His work is soaked in the burden of memory and he uses art as a way to heal. Art not pills, creativity over suicide, pushing the message for all veterans to reach into their inner selves and control the nightmares. Each piece is another step in physically controlling all that he has seen and been through.

His unique style of physically mixing the paint with only his hands on canvas using the organic remnants of war..dirt, tar, oil, ash, wire, stones, nails, metal and bullet casings returns him to the moment of trauma. When he finishes he stands triumphant over his work spiritually, emotionally, mentally. ..resilient and proud.

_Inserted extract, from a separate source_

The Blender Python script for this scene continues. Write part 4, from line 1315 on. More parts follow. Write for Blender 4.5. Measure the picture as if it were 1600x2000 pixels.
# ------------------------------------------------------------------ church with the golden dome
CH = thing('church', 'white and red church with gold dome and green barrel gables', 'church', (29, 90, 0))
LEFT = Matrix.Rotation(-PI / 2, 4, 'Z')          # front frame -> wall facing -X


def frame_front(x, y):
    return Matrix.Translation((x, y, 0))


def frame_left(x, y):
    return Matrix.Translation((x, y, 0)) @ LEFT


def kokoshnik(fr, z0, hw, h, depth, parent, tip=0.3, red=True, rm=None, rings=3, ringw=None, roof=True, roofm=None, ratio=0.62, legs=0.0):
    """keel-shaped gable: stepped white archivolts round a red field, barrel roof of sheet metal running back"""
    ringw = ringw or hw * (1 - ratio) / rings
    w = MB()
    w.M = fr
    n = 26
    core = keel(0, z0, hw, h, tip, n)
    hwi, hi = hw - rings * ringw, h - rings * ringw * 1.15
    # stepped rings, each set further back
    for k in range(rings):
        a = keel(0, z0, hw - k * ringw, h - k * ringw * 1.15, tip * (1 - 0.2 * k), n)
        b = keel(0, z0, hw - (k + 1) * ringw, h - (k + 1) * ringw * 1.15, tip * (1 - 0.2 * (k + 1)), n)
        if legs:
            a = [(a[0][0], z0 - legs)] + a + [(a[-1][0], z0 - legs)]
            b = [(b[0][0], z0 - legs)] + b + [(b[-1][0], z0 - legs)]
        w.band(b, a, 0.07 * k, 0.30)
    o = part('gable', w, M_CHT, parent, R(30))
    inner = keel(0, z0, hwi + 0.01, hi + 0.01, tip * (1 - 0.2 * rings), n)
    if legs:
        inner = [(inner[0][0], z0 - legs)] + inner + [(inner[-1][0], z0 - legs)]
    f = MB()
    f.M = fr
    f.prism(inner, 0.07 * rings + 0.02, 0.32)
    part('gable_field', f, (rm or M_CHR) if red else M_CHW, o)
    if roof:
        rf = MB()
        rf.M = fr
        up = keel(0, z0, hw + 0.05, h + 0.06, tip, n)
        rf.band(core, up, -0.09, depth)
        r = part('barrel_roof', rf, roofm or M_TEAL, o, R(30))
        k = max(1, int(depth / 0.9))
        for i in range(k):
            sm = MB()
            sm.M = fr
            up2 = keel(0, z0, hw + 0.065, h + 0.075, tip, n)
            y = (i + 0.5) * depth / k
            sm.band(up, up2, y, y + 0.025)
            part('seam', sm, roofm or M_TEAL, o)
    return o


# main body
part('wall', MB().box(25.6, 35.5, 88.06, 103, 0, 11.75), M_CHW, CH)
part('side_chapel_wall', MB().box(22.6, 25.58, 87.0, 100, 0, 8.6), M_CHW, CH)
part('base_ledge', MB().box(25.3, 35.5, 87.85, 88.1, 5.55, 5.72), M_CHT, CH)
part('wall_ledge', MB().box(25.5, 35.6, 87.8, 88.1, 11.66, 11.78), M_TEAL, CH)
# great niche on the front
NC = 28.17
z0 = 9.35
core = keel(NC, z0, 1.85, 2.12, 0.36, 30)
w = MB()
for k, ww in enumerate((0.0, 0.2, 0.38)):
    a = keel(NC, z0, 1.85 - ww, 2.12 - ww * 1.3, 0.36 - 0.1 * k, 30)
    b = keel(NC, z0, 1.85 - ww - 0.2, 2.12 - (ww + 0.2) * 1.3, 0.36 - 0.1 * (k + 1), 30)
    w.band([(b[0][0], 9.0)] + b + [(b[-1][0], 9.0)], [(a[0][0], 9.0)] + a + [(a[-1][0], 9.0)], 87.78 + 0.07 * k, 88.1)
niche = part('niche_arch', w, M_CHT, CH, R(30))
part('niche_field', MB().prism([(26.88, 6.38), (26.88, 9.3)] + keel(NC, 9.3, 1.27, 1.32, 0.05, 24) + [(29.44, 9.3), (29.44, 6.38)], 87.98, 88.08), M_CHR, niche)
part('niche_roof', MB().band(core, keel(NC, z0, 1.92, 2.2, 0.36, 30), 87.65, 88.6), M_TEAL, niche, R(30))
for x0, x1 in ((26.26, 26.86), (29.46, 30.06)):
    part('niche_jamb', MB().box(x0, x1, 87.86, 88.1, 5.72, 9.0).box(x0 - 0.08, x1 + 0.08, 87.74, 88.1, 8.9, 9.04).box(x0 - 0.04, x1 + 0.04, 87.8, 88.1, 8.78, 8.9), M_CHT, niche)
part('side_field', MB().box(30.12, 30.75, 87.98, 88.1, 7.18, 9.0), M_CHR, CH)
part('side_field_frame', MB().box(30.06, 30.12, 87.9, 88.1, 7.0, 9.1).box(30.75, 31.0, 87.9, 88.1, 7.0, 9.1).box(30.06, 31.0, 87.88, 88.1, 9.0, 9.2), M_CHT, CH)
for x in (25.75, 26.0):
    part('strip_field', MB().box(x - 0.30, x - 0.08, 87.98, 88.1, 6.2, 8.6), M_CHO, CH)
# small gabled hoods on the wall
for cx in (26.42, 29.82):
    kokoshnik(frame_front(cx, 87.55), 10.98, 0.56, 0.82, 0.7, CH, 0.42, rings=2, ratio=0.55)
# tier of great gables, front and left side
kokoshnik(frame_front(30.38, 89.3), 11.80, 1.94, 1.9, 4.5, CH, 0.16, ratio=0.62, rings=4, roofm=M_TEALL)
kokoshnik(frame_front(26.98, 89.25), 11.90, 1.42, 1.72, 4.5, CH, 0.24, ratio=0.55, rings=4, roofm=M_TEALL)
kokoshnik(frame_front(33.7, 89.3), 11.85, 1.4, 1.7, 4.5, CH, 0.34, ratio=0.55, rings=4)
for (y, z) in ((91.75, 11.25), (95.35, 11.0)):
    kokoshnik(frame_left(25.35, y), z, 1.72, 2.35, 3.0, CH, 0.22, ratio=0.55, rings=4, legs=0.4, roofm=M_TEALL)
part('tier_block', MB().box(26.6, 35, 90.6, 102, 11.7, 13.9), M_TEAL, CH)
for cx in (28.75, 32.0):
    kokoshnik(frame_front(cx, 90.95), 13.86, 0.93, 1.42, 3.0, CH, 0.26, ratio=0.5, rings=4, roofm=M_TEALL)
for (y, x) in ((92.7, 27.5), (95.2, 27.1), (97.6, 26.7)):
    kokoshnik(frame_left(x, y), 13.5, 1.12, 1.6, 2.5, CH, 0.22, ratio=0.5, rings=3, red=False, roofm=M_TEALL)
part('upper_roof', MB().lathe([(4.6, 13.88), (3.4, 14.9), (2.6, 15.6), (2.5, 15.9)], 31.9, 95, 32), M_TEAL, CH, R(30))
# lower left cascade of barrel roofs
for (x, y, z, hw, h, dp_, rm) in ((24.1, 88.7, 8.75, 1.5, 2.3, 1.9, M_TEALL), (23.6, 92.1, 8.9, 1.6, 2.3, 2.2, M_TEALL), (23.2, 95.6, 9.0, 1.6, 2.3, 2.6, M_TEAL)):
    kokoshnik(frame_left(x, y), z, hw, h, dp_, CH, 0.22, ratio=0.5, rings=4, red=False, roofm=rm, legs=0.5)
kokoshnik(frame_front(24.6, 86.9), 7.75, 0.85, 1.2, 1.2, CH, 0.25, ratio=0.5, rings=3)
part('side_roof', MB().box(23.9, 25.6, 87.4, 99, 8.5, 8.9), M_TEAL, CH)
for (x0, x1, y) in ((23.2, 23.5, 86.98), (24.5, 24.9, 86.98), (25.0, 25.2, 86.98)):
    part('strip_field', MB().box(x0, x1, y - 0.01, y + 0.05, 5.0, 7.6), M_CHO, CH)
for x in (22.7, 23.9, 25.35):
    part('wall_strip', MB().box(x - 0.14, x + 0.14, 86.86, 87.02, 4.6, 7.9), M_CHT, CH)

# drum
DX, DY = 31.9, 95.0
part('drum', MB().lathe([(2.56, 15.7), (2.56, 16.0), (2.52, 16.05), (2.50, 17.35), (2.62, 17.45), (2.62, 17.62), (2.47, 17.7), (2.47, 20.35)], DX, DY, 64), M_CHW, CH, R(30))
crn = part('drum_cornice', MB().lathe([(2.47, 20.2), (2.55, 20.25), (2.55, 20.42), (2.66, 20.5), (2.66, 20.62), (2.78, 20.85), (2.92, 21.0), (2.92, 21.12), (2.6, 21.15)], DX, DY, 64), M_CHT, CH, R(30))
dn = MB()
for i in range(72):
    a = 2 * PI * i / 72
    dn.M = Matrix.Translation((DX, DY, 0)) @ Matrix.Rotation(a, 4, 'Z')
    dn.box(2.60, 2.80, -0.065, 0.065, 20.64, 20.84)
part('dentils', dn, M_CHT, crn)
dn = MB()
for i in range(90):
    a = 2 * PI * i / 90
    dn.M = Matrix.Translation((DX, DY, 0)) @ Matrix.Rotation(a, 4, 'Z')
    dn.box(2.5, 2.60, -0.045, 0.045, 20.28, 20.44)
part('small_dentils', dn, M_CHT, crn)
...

He has shown all over the US,including Art Expo NY and Spectrum IndianWells. He has been selected to show in the new National Museum of the United States Army opening in 2017.


The Burden Of Memory

Memories do shape us. They are what we are made of off. But what about the hidden memories that lurk deep beneath our surface? The ones our brains suppress and hide deep in our consciousness. Where do they go and why do they rear their ugly heads at a time in our lives when we do not need them to interfere with the present? Is there a way to control them? Find yours..

Peaceline “Peaceline”

The Peacelines in Belfast were designed to separate the warring factions thus creating an uneasy fenced in and contained peace. However these were the very flashpoints for some of the worst sectarian violence during the conflict. They divided and conquered. They should have been renamed Piece Lines.

Explosion2 “Explosion2”

An explosion of political, economic, social and religious intolerance. A physical manifestation of all these things in the form of a IED. The brightest colors ever seen in the monochrome world of war were always blood and the flags that were flown. The very colors that continued to shape the conflict and continue the plight of the innocent.

Playground “Playground”

The playgrounds of children are places for innocence to flourish. A place of daisychains and dress up, of treasure hunts and picnics. Not in a combat zone. The grass and trees are gone, removed forcibly and replaced with the result of war. The only treasure we could ever find were the shiny objects that to a childs eyes seem harmless but to the instigators of violence were the direct result of their initial intention for destruction.

Fetal “Fetal”

Sometimes you just want to curl up and sleep it all away.

Ardoyne “Ardoyne”

Ardoyne was the small enclave in Belfast where the artist grew up. Surrounded on all sides by "the opposing side" it accounted for over 70% of all the sectarian violence in N Ireland. Outside the childs window was the world of war. The flashes through the curtains at night were not of fireworks or summer storms. The constant noise, smells, sirens and gunfire were not enough to keep the child from the magical world of books. Who needed a flashlight under the covers to illuminate and transport him to another world? It became mundane and commonplace. The constant movement outside provided the stimulus for a future life in abstract expressionism. A way to forget and a way to remember.